■ **What you should do**
Leaving out all pictures, copy exactly the lines from the one containing "Model this scene" down to the one containing "on the ground", both of them included.
##### Data extract
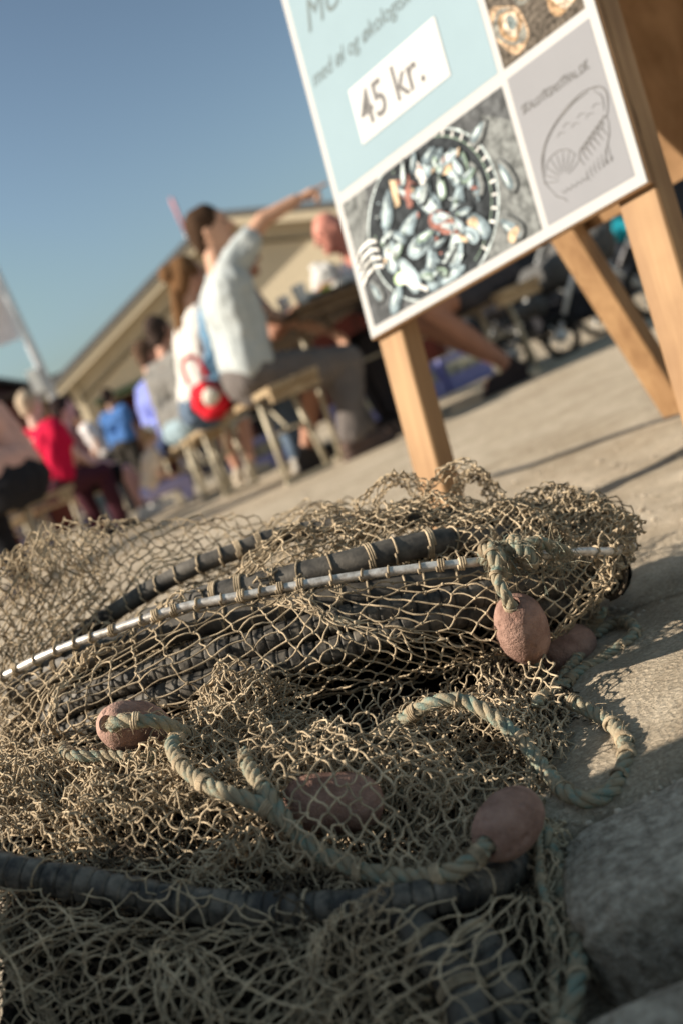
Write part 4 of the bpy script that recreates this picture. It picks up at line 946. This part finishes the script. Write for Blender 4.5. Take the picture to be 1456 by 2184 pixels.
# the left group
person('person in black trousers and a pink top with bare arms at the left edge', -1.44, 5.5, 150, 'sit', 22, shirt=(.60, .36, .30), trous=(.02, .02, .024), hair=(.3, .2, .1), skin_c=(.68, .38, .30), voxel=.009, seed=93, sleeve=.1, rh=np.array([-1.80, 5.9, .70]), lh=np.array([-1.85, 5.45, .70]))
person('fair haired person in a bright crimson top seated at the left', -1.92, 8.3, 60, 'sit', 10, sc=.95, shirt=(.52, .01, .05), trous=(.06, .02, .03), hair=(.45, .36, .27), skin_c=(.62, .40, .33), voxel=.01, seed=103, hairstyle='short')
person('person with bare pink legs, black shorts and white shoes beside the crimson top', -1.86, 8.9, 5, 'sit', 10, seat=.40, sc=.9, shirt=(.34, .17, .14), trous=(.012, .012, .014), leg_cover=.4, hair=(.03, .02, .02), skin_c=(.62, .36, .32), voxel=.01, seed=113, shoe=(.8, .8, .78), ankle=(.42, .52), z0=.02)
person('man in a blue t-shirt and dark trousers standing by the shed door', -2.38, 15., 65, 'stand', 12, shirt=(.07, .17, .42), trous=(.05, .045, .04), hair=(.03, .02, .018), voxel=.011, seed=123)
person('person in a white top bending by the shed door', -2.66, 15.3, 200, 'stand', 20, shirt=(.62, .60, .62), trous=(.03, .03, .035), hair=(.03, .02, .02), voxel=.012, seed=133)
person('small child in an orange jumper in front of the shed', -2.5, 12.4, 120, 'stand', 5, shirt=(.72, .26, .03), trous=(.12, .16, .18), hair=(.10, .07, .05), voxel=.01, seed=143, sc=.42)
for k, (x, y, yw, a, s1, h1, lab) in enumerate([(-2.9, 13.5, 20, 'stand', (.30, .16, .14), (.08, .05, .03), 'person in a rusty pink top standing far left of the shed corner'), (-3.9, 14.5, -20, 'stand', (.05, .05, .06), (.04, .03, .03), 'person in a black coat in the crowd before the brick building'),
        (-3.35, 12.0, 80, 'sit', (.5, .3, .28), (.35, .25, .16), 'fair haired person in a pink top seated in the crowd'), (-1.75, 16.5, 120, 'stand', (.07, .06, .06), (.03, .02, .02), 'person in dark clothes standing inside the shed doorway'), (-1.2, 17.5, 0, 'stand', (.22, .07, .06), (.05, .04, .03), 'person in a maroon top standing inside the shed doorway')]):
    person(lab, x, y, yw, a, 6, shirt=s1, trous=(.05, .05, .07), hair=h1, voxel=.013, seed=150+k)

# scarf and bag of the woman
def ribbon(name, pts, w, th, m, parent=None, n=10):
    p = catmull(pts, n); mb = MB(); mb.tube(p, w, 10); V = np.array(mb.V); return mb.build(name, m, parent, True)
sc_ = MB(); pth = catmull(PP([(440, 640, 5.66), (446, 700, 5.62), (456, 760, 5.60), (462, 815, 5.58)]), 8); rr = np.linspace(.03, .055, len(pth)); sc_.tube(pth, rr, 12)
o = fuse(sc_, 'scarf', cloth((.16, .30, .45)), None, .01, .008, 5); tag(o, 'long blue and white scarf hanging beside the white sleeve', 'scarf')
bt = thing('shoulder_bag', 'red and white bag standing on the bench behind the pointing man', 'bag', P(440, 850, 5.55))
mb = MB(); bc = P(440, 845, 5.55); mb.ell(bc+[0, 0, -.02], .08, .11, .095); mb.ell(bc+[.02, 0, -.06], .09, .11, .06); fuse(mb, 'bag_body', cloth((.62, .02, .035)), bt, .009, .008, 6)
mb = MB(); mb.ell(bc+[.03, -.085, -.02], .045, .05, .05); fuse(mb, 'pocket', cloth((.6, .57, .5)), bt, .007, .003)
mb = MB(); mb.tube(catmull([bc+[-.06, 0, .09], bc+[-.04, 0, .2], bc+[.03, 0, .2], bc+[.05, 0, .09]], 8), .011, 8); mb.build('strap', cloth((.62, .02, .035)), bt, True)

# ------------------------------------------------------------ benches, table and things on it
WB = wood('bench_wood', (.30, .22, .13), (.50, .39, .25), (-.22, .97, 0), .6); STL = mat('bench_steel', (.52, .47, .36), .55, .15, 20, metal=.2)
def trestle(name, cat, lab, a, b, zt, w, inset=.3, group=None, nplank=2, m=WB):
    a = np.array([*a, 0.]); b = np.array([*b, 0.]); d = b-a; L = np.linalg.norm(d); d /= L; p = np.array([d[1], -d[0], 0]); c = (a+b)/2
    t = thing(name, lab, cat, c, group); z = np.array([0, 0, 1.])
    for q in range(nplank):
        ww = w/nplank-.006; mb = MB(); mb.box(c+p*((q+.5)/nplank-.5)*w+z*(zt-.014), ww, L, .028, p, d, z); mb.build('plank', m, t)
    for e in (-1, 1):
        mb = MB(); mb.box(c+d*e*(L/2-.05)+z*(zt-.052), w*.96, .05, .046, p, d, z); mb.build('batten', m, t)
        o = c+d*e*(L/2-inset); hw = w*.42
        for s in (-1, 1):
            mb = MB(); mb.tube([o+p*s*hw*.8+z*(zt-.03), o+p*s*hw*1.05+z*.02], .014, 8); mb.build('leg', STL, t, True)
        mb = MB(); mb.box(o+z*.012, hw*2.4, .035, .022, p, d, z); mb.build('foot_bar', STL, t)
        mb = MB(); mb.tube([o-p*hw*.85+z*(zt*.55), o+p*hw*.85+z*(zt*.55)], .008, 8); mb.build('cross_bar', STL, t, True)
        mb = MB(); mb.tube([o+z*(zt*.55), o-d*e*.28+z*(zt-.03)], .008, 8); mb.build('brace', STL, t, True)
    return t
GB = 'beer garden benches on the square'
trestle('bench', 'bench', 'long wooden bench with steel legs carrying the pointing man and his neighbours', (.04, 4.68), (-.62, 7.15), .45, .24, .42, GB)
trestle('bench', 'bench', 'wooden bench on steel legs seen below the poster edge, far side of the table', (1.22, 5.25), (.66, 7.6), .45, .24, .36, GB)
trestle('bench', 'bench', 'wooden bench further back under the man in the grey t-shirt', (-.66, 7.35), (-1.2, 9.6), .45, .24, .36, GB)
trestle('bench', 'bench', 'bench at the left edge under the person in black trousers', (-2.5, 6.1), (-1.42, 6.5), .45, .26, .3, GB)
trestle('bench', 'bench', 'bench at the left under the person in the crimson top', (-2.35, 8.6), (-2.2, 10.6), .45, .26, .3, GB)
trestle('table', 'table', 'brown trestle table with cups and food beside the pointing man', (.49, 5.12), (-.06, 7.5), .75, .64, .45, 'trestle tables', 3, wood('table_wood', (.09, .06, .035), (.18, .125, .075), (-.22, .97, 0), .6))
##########
##### Data extract
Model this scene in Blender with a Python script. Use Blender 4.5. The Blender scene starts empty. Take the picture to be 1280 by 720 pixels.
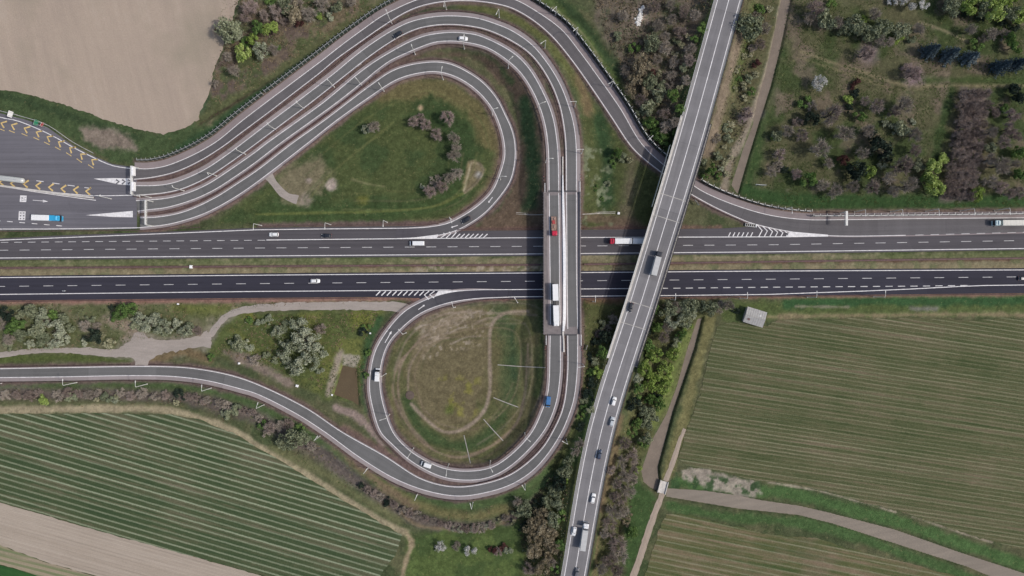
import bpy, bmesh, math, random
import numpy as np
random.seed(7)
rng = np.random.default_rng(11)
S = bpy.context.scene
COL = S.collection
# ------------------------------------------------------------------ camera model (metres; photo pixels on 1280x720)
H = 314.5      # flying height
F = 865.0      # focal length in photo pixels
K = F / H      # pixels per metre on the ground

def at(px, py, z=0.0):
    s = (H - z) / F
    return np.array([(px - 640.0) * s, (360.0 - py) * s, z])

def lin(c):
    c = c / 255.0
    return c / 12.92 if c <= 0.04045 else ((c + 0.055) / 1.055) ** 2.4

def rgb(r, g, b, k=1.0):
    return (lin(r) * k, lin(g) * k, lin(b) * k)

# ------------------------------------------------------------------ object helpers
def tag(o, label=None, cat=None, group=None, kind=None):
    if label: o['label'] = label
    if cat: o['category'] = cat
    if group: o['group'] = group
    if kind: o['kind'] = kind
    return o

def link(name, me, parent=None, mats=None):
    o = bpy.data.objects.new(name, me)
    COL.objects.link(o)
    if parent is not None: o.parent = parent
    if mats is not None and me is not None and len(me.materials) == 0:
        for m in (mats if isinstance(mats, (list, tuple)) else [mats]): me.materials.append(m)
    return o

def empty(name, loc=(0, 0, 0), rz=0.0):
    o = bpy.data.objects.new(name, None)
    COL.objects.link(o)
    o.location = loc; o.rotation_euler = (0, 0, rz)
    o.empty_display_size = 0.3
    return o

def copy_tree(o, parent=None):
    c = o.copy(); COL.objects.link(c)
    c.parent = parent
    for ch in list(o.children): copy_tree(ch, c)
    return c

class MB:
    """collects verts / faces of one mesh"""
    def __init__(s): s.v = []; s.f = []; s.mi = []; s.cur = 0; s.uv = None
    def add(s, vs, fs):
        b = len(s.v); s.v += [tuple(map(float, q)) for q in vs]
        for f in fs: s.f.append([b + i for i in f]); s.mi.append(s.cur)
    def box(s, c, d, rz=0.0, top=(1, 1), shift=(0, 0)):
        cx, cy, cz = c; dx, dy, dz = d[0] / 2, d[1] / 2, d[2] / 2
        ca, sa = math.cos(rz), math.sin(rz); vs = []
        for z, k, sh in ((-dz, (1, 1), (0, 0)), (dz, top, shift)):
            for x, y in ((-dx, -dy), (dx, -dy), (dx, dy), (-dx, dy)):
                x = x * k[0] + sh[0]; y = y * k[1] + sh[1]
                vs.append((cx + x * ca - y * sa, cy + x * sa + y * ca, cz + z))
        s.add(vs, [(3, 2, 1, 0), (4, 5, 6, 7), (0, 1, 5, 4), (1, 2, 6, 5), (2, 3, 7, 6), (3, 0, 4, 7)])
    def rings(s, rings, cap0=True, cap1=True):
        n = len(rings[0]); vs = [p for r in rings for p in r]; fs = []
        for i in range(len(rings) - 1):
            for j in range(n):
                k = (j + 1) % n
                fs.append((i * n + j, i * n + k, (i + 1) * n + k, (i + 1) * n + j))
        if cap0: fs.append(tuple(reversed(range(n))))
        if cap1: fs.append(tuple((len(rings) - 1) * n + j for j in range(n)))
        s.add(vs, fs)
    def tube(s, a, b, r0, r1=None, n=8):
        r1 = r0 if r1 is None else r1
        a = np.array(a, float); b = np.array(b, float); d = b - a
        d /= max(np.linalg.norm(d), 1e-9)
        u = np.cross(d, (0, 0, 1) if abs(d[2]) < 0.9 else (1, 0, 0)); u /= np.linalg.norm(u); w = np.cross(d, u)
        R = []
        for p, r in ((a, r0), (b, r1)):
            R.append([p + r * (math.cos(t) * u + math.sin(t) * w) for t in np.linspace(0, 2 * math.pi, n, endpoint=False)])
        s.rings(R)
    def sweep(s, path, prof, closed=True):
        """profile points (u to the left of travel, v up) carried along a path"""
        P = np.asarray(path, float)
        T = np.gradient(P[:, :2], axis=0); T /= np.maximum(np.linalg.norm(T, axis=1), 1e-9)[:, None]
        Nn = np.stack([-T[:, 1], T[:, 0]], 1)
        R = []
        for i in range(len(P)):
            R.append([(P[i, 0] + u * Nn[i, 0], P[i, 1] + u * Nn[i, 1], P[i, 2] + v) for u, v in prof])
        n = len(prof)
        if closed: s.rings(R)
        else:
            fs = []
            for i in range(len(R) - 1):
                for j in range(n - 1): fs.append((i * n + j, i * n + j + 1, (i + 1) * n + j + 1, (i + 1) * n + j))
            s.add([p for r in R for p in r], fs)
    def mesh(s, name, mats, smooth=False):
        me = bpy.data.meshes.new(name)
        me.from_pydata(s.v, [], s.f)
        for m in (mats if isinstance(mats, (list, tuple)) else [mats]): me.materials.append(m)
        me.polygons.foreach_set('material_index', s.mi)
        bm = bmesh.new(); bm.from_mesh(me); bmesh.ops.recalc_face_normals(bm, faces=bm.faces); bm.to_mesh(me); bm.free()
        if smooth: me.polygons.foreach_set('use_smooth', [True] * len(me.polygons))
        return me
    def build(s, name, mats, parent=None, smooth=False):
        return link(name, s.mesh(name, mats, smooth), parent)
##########
##### Data extract
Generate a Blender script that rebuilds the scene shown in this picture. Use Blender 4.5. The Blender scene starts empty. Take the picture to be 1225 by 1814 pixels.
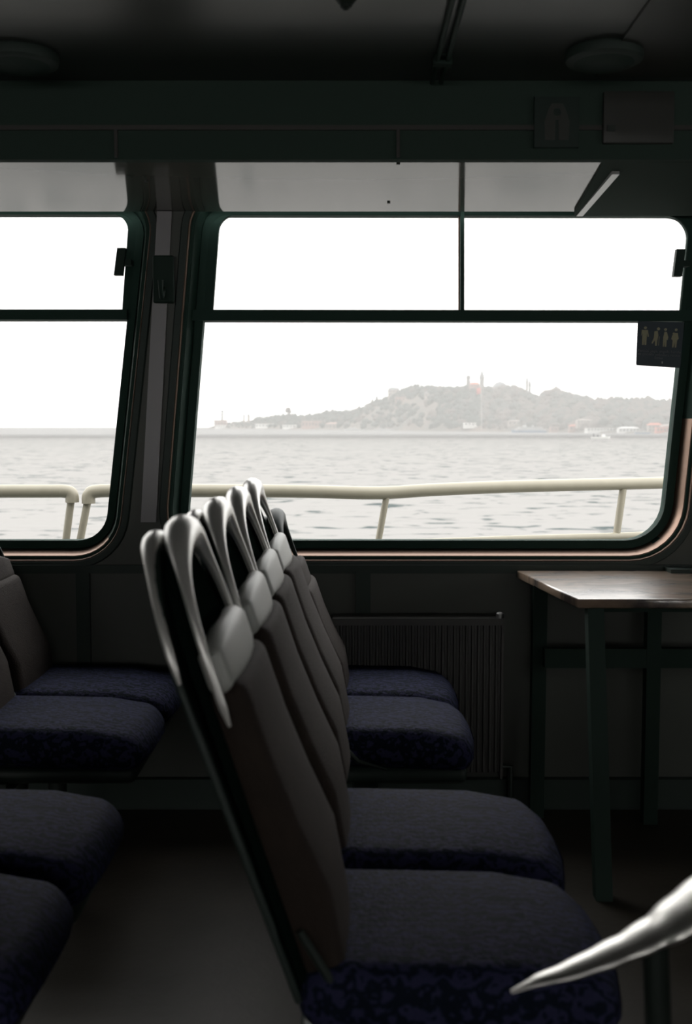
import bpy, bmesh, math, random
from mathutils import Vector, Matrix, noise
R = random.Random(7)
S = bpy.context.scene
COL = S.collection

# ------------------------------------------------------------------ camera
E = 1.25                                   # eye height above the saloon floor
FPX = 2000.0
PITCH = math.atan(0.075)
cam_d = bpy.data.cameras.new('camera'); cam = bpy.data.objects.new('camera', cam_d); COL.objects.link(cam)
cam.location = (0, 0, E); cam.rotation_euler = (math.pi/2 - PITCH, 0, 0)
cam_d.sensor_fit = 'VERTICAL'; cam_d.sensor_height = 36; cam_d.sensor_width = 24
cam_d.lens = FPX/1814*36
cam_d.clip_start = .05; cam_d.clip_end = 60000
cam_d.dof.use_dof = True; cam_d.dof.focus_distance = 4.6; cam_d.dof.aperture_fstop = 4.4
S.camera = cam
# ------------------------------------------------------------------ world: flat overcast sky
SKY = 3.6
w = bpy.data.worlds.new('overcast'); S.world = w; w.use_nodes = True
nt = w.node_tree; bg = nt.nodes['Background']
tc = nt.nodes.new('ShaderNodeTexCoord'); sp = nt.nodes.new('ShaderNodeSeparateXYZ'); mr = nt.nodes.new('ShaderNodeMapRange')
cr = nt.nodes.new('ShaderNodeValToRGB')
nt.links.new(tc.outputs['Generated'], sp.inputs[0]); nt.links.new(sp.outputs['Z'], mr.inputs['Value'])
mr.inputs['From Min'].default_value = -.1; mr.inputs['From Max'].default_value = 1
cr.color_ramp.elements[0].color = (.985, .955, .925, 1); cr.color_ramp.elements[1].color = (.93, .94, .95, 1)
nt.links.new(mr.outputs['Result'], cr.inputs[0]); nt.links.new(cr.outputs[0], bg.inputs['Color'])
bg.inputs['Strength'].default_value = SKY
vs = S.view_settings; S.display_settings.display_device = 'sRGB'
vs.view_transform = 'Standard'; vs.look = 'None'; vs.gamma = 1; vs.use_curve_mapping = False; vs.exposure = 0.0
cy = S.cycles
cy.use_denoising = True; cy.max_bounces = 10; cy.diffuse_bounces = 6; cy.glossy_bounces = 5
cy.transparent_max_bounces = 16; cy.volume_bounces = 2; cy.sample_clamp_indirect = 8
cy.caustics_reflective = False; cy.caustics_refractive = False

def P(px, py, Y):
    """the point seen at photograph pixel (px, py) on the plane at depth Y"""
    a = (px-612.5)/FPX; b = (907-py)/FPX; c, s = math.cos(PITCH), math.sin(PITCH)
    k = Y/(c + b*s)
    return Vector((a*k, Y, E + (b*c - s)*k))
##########
■ **Task answer**
Model this scene in Blender with a Python script. Use Blender 4.5. The Blender scene starts empty. Take the picture to be 1280 by 720 pixels.
import bpy, bmesh, math, random
import numpy as np
random.seed(7)
rng = np.random.default_rng(11)
S = bpy.context.scene
COL = S.collection
# ------------------------------------------------------------------ camera model (metres; photo pixels on 1280x720)
H = 314.5      # flying height
F = 865.0      # focal length in photo pixels
K = F / H      # pixels per metre on the ground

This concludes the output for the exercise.